(Scenes as source code)

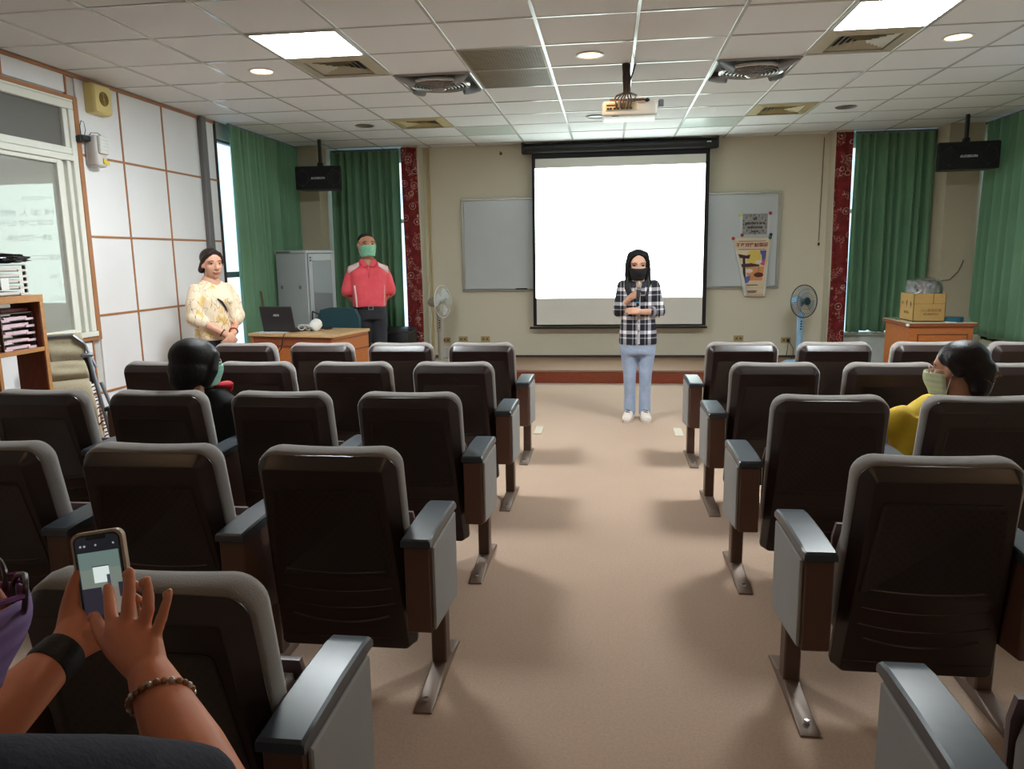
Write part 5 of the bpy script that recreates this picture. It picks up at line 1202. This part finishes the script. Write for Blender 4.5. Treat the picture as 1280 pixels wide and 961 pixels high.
# --- seated woman in black, left block third row
def seated(label,base,rz,head_yaw,head_pos,shirt_mat,sk_mat,q_arm):
    """base: seat point; body faces +y by default (rz about z)"""
    T_=trs(base,rz+PI); X_=lambda x,y,z: T_@Vector((x,y,z))     # local -y is forward
    hm=trs(head_pos,head_yaw,R(4))@HS
    hz=head_pos[2]
    b=MB(); head_shapes(b,hm,1.02)
    nk=T_.inverted()@Vector(head_pos)
    limb(b,[X_(nk.x*.8,.03,hz-.20),X_(0,.03,.70),X_(0,.02,.53)],[.08,.10,.11])
    arms={}
    for q in (-1,1):
        limb(b,[X_(nk.x*.7+q*.07,.03,hz-.235),X_(nk.x*.6+q*.15,.03,hz-.255)],[.040,.038])
        limb(b,[X_(q*.085,-.02,.53),X_(q*.10,-.40,.50),X_(q*.10,-.42,.12)],[.085,.065,.045]); limb(b,[X_(q*.10,-.42,.10),X_(q*.10,-.52,.04)],[.04,.03])
        s_=X_(nk.x*.6+q*.170,.03,hz-.25); e_=X_(nk.x*.3+q*.245,-.03,.66); w_=X_(q*.16,-.24,.58); arms[q]=(s_,e_,w_)
        limb(b,[s_,e_],[.048,.042]); limb(b,[e_,w_],[.042,.028]); hand_shapes(b,w_,T_.to_3x3()@Vector((-q*.3,-1,-.2)),(0,0,1),q,(.3,.3,.3,.35),.95,.3)
    p=person(label,base,b,sk_mat,.008)
    c=MB(); torso(c,[(.50,0,.01,.19,.13),(.60,nk.x*.1,.01,.195,.14),(.75,nk.x*.3,.01,.190,.135),(hz-.29,nk.x*.5,.02,.190,.12),(hz-.215,nk.x*.6,.025,.180,.10),(hz-.165,nk.x*.7,.03,.125,.085),(hz-.130,nk.x*.85,.035,.080,.072)],T_)
    for q in (-1,1):
        s_,e_,w_=arms[q]; limb(c,[s_+Vector((0,0,.012)),s_.lerp(e_,.5),s_.lerp(e_,.92)],[.066,.066,.060],16)
    sh=cloth('shirt',c,shirt_mat,p,.010,5)
    c=MB(); torso(c,[(.44,0,.0,.19,.13),(.50,0,.01,.19,.135),(.56,0,.01,.18,.13)],T_)
    for q in (-1,1): limb(c,[X_(q*.09,-.03,.52),X_(q*.10,-.41,.50),X_(q*.10,-.42,.08)],[.095,.078,.06],16)
    cloth('trousers',c,denim('dark seated trousers',rgb(46,50,62)),p,.012,5)
    for q in (-1,1): shoe(p,X_(q*.10,-.45,0),rz+PI,m_black,m_black)
    return p,hm,X_,arms,sh
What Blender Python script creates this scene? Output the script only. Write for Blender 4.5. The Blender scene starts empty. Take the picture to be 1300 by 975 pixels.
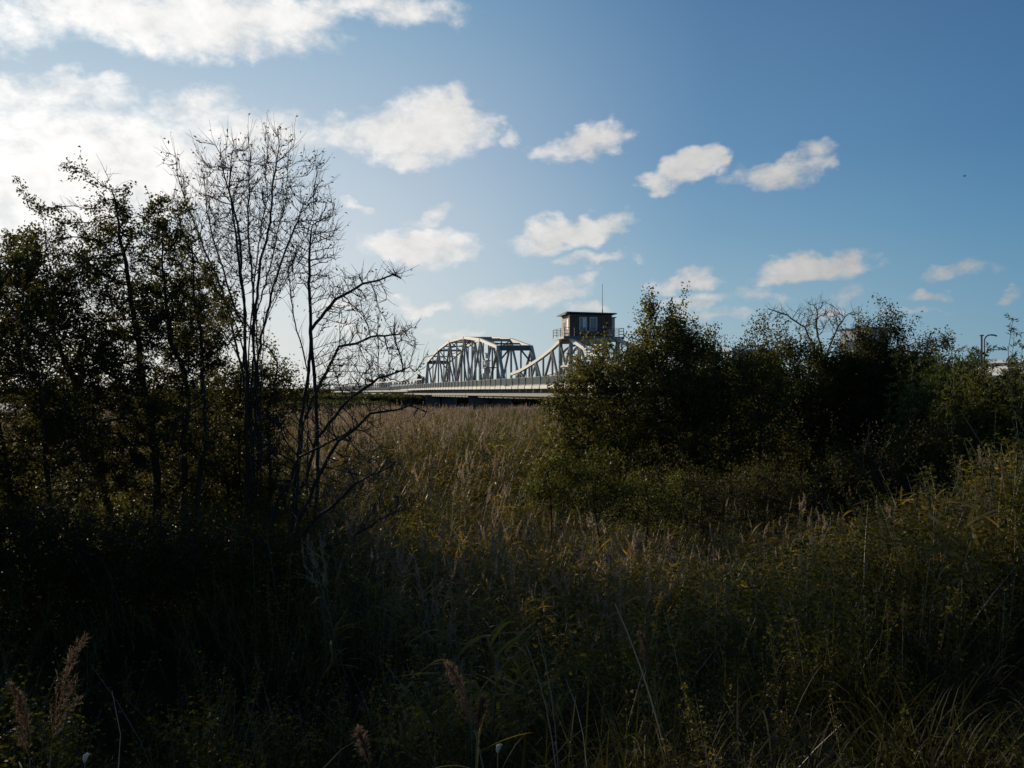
import bpy, math, random
import numpy as np
from mathutils import Vector, Matrix
PI = math.pi
R = math.radians
F = 1127.0                      # focal length of the photograph in its own pixels
EYE = 4.0
HZ = 499.0                      # image row of the horizon
PITCH = math.atan((HZ - 487.5) / F)
SUN_AZ, SUN_EL = R(-41), R(16)
sc = bpy.context.scene
col = sc.collection

# ------------------------------------------------------------------ camera
cd = bpy.data.cameras.new('camera'); cam = bpy.data.objects.new('camera', cd); col.objects.link(cam)
cd.sensor_width = 36; cd.lens = 36 * F / 1300; cd.clip_start = .05; cd.clip_end = 20000
cam.location = (0, 0, EYE); cam.rotation_euler = (PI / 2 + PITCH, 0, 0)
sc.camera = cam

# ------------------------------------------------------------------ world: sky and clouds
def node(nt, typ, **kw):
    n = nt.nodes.new(typ)
    for k, v in kw.items(): setattr(n, k, v)
    return n
def mth(nt, op, a, b=None, c=None, clamp=False):
    n = nt.nodes.new('ShaderNodeMath'); n.operation = op; n.use_clamp = clamp
    for i, v in enumerate((a, b, c)):
        if v is None: continue
        if isinstance(v, (int, float)): n.inputs[i].default_value = v
        else: nt.links.new(v, n.inputs[i])
    return n.outputs[0]
def azel(px, py):
    x, y, z = px - 650, F, 487.5 - py
    c, s = math.cos(PITCH), math.sin(PITCH)
    y, z = y * c - z * s, y * s + z * c
    return math.atan2(x, y), math.asin(z / math.sqrt(x * x + y * y + z * z))
CLOUDS = [ # px, py, half width, half height, tilt (deg, up to the right), density
 (225,22,200,42,4,1),(130,0,150,34,0,.9),(270,48,60,24,0,.9),(370,25,90,26,12,.8),(490,10,95,26,0,.6),(550,18,45,10,0,.35),(30,20,80,42,0,.5),
 (85,117,98,22,6,.6),(15,118,60,26,0,.6),(150,100,40,12,15,.4),
 (242,128,52,26,20,.6),(150,205,190,62,0,.95),(320,172,100,34,0,.7),(60,235,150,58,0,.9),(30,290,95,30,0,.8),(205,262,36,22,0,.7),(230,215,90,30,0,.5),(0,180,90,40,0,.6),
 (528,168,88,40,10,1),(566,145,42,32,25,1),(470,176,62,26,0,.7),(505,203,42,18,0,.8),(605,163,26,20,0,.5),(636,182,15,14,0,.5),
 (748,178,54,24,15,1),(775,163,22,18,0,.7),(700,192,36,13,0,.5),
 (878,205,42,19,22,1),(835,226,26,12,0,.7),(902,190,18,14,0,.7),
 (985,214,64,20,4,.75),(1045,208,24,9,0,.45),(950,200,20,9,20,.35),
 (456,271,17,9,0,.5),(550,279,42,12,18,.5),(526,317,60,18,4,.95),(495,322,26,14,0,.6),
 (726,297,66,17,12,1),(706,292,30,18,0,.8),(775,291,20,13,0,.7),
 (750,329,42,9,4,.5),(542,393,38,10,5,.7),
 (650,384,58,20,10,.7),(716,378,56,18,12,.7),(754,356,24,14,35,.45),(760,395,35,8,0,.5),
 (870,352,38,12,5,.65),(882,380,42,11,5,.55),(950,370,34,11,0,.35),(995,382,26,9,0,.3),
 (1032,341,70,17,3,.95),(1078,333,26,17,0,.8),(1085,370,24,16,0,.3),(1202,337,52,14,3,.5),(1170,377,34,10,2,.5),(1275,367,22,12,0,.4),
 (850,440,60,8,0,.25),(905,395,60,7,0,.35),(1060,395,50,6,0,.25),(560,425,50,6,0,.35),(430,395,60,10,0,.4),(1150,400,70,6,0,.25),(460,420,50,8,0,.3)]
world = bpy.data.worlds.new('World'); sc.world = world; world.use_nodes = True
nt = world.node_tree; nt.nodes.clear()
sky = node(nt, 'ShaderNodeTexSky', sky_type='NISHITA', sun_disc=False, sun_elevation=SUN_EL, sun_rotation=SUN_AZ, altitude=0, air_density=1.0, dust_density=0.6, ozone_density=2.2)
tc = node(nt, 'ShaderNodeTexCoord'); sp = node(nt, 'ShaderNodeSeparateXYZ'); nt.links.new(tc.outputs['Generated'], sp.inputs[0])
az = mth(nt, 'ARCTAN2', sp.outputs[0], sp.outputs[1]); el = mth(nt, 'ARCSINE', sp.outputs[2])
cb = node(nt, 'ShaderNodeCombineXYZ'); nt.links.new(az, cb.inputs[0]); nt.links.new(el, cb.inputs[1])
def vmath(op, a, b, c=None):
    n = nt.nodes.new('ShaderNodeVectorMath'); n.operation = op
    for i, v in enumerate((a, b, c)):
        if v is None: continue
        if isinstance(v, tuple): n.inputs[i].default_value = v
        else: nt.links.new(v, n.inputs[i])
    return n.outputs['Value'] if op in ('LENGTH', 'DOT_PRODUCT') else n.outputs[0]
strd = vmath('MULTIPLY', tc.outputs['Generated'], (1, 1, 1.5))
def noise(scale, detail, rough, off=(0, 0, 0), dist=0.0):
    v = vmath('ADD', strd, off)
    n = node(nt, 'ShaderNodeTexNoise'); n.inputs['Scale'].default_value = scale; n.inputs['Detail'].default_value = detail
    n.inputs['Roughness'].default_value = rough; n.inputs['Distortion'].default_value = dist
    nt.links.new(v, n.inputs['Vector']); return n
w1 = noise(9, 3, .6); w2 = noise(34, 3, .6, (3, 1, 2))
warp = vmath('MULTIPLY_ADD', w1.outputs['Color'], (.10, .06, 0), (-.05, -.03, 0))
warp2 = vmath('MULTIPLY_ADD', w2.outputs['Color'], (.042, .028, 0), (-.021, -.014, 0))
pc = vmath('ADD', vmath('ADD', cb.outputs[0], warp), warp2)
acc = None
for (px, py, hw, hh, tilt, dens) in CLOUDS:
    a, e = azel(px, py); a2, _ = azel(px + hw, py); _, e2 = azel(px, py - hh)
    mp = node(nt, 'ShaderNodeMapping', vector_type='TEXTURE')
    mp.inputs['Location'].default_value = (a, e, 0); mp.inputs['Rotation'].default_value = (0, 0, R(tilt)); mp.inputs['Scale'].default_value = (abs(a2 - a) * 1.15, abs(e2 - e) * 1.2, 1)
    nt.links.new(pc, mp.inputs['Vector'])
    d2 = vmath('DOT_PRODUCT', mp.outputs[0], mp.outputs[0])
    v = mth(nt, 'MULTIPLY_ADD', d2, -max(dens, .75), dens)
    acc = v if acc is None else mth(nt, 'MAXIMUM', acc, v)
# clouds go on round the rest of the sky as the ones in view imply
fb0 = noise(2.6, 4, .55, (7, 3, 1))
outm = mth(nt, 'MULTIPLY', mth(nt, 'SUBTRACT', mth(nt, 'ABSOLUTE', az), .62), 3.0, clamp=True)
outm = mth(nt, 'MAXIMUM', outm, mth(nt, 'MULTIPLY', mth(nt, 'SUBTRACT', el, .50), 4.0, clamp=True))
outf = mth(nt, 'MULTIPLY', mth(nt, 'MULTIPLY', mth(nt, 'SUBTRACT', fb0.outputs['Fac'], .53), 5.0, clamp=True), outm)
acc = mth(nt, 'MAXIMUM', acc, mth(nt, 'MULTIPLY_ADD', outf, 1.9, -1.0))
fbm = noise(24, 9, .64, (1, 5, 2), .15)
fine = mth(nt, 'MULTIPLY_ADD', fbm.outputs['Fac'], 2.1, -1.05)
lift = mth(nt, 'MULTIPLY', mth(nt, 'SMOOTH_MIN', acc, .0, .3), 1.0)
fld = mth(nt, 'ADD', mth(nt, 'MAXIMUM', acc, -1.0), mth(nt, 'MULTIPLY', fine, .95))
mr = node(nt, 'ShaderNodeMapRange', interpolation_type='SMOOTHSTEP'); nt.links.new(fld, mr.inputs[0]); mr.inputs[1].default_value = -.26; mr.inputs[2].default_value = .86
alpha = mth(nt, 'MULTIPLY', mr.outputs[0], .93)
# glow of the air toward the sun (the sun stands left of the frame behind thin cloud)
sund = (math.sin(SUN_AZ) * math.cos(SUN_EL), math.cos(SUN_AZ) * math.cos(SUN_EL), math.sin(SUN_EL))
cosd = vmath('DOT_PRODUCT', tc.outputs['Generated'], sund)
gl = mth(nt, 'POWER', mth(nt, 'MAXIMUM', cosd, 0.0), 2.2)
cc = node(nt, 'ShaderNodeMix', data_type='RGBA'); nt.links.new(gl, cc.inputs[0])
CL_FAR, CL_SUN = (5.7, 5.6, 5.5, 1), (15.5, 15.2, 14.8, 1)
cc.inputs[6].default_value = CL_FAR; cc.inputs[7].default_value = CL_SUN
shade = node(nt, 'ShaderNodeMapRange'); nt.links.new(fbm.outputs['Fac'], shade.inputs[0]); shade.inputs[1].default_value = .3; shade.inputs[2].default_value = .7; shade.inputs[3].default_value = .84; shade.inputs[4].default_value = 1.1
cs = vmath('SCALE', cc.outputs[2], (0, 0, 0)); nt.nodes[-1].inputs['Scale'].default_value = 1
nt.links.new(shade.outputs[0], nt.nodes[-1].inputs['Scale'])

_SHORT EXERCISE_
Search the records for the word "this", then list every line that has it.

_SOLUTION_
Write part 5 of the bpy script that recreates this picture. It picks up at line 1202. This part finishes the script. Write for Blender 4.5. Treat the picture as 1280 pixels wide and 961 pixels high.
What Blender Python script creates this scene? Output the script only. Write for Blender 4.5. The Blender scene starts empty. Take the picture to be 1300 by 975 pixels.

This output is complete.